The National Science Foundation (NSF) announced on March 6 that the Education and Human Resources Directorate (EHR) had issued new guidance for grant applicants for including data management plans in their proposals. The guidance is intended to support research transparency and data sharing in education research.

NSF-funded “[r]esearchers should indicate how they plan to share data, products and methods so that other investigators can understand, validate and replicate research findings,” according to NSF’s announcement.

“Education research has been at the forefront of data sharing and efforts to encourage data use and research transparency,” said AERA Executive Director Felice J. Levine. “Data and data-related products are significant contributions in their own right that can add importantly to building cumulative knowledge.”

“We are pleased to see EHR encouraging their grant applicants to consider data sharing and data access at the outset of a project so that research is undertaken mindful of the value to investigators and to the research community of making clear and accessible how the work was done and allowing for replication studies or new analysis,” said Levine.

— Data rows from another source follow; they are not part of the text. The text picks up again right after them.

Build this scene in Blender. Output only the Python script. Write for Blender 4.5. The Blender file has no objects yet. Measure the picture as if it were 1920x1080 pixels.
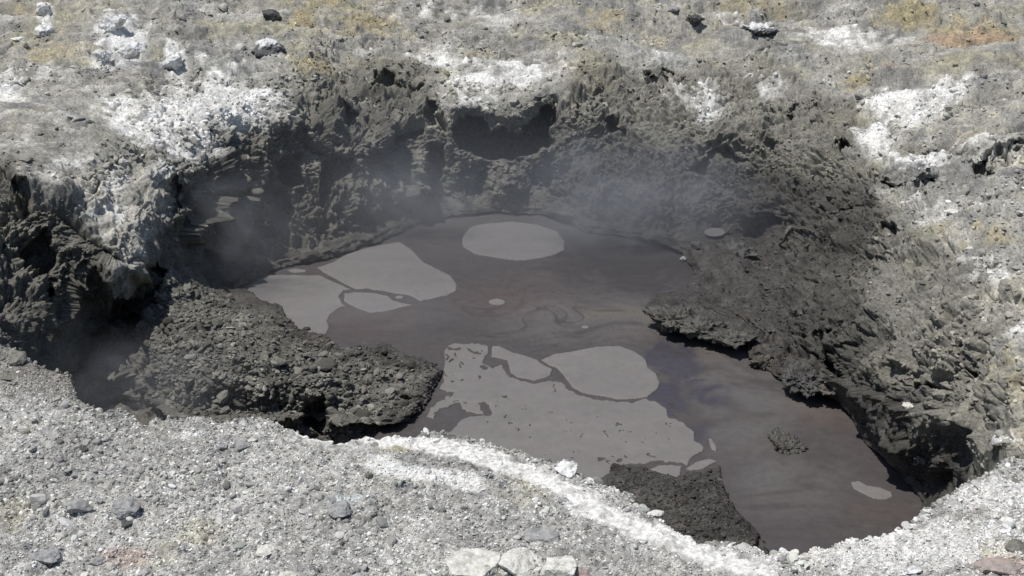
import bpy, math
import numpy as np
R = math.radians
sc = bpy.context.scene
col = sc.collection

# ------------------------------------------------------------------ camera, sky, sun, exposure
F = 960.0 / math.tan(R(21.0)); PITCH = R(24.0); CZ = 5.0
cam = bpy.data.cameras.new('camera'); camo = bpy.data.objects.new('camera', cam); col.objects.link(camo)
camo.location = (0, 0, CZ); camo.rotation_euler = (math.pi/2 - PITCH, 0, 0)
cam.sensor_width = 36.0; cam.lens = 18.0 / math.tan(R(21.0)); cam.clip_start = 0.1; cam.clip_end = 3000
sc.camera = camo
SUN_EL, SUN_AZ = 70.0, -112.0           # azimuth from +Y (view direction), negative = to the left
w = bpy.data.worlds.new('World'); sc.world = w; w.use_nodes = True
nt = w.node_tree; nt.nodes.clear()
sky = nt.nodes.new('ShaderNodeTexSky'); sky.sky_type = 'NISHITA'; sky.sun_disc = False
sky.sun_elevation = R(SUN_EL); sky.sun_rotation = R(SUN_AZ)
bg = nt.nodes.new('ShaderNodeBackground'); bg.inputs[1].default_value = 0.08
wo = nt.nodes.new('ShaderNodeOutputWorld')
nt.links.new(sky.outputs[0], bg.inputs[0]); nt.links.new(bg.outputs[0], wo.inputs[0])
sl = bpy.data.lights.new('sun', 'SUN'); sl.energy = 4.0; sl.angle = R(0.5); sl.color = (1, 0.965, 0.91)
so = bpy.data.objects.new('sun', sl); col.objects.link(so)
so.rotation_euler = (R(90 - SUN_EL), 0, math.pi - R(SUN_AZ)); so.location = (-10, 10, 20)
sc.view_settings.view_transform = 'Standard'; sc.view_settings.look = 'None'
sc.view_settings.exposure = 0.0; sc.view_settings.gamma = 1.0; sc.view_settings.use_curve_mapping = False

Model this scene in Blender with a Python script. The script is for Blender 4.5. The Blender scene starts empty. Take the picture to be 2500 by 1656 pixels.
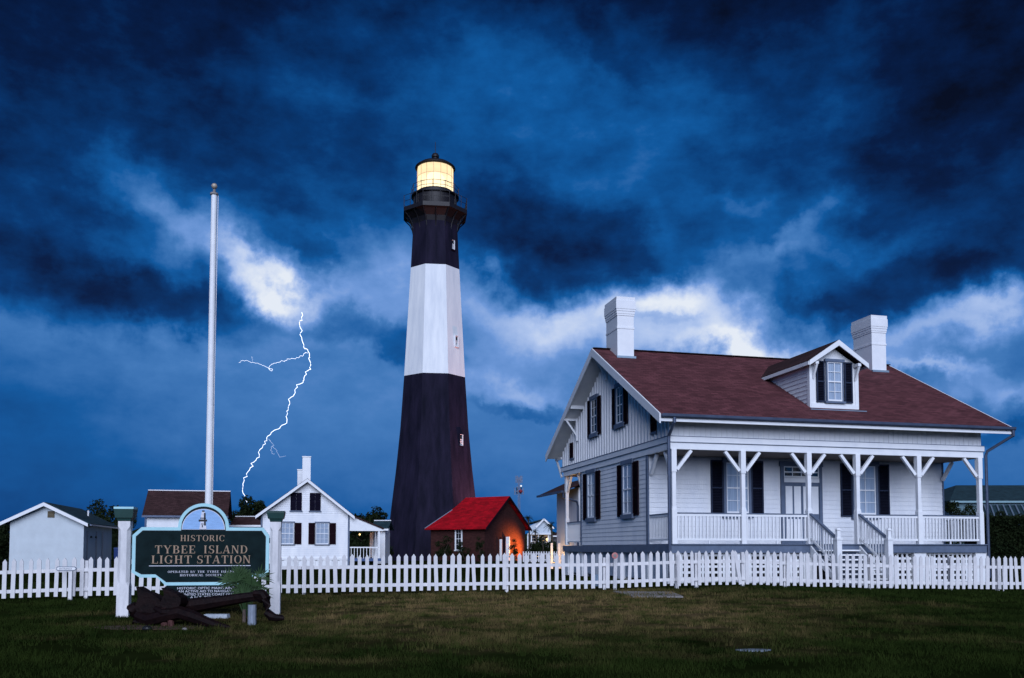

EHR provides seven principles for data management plans. Among them:

  • Access and sharing of data and products should reflect appropriate protections for IRB, privacy, confidentiality, data security, and intellectual property;

  • Unless otherwise restricted by policy or regulation, access to data and products should be provided, and data and the products of research shared, as soon as is reasonably possible;
     
  • Any guidelines for re-use, re-distribution, or production of derivatives should be specified.

The guidance also includes the types of information that should be specified in a data management plan, such as how these data or products are to be stored, preserved, and shared; what data formats will be used; and how long access to data and products, and sharing of data or products, will be maintained after the life of the project, and how any associated costs will be covered and by whom.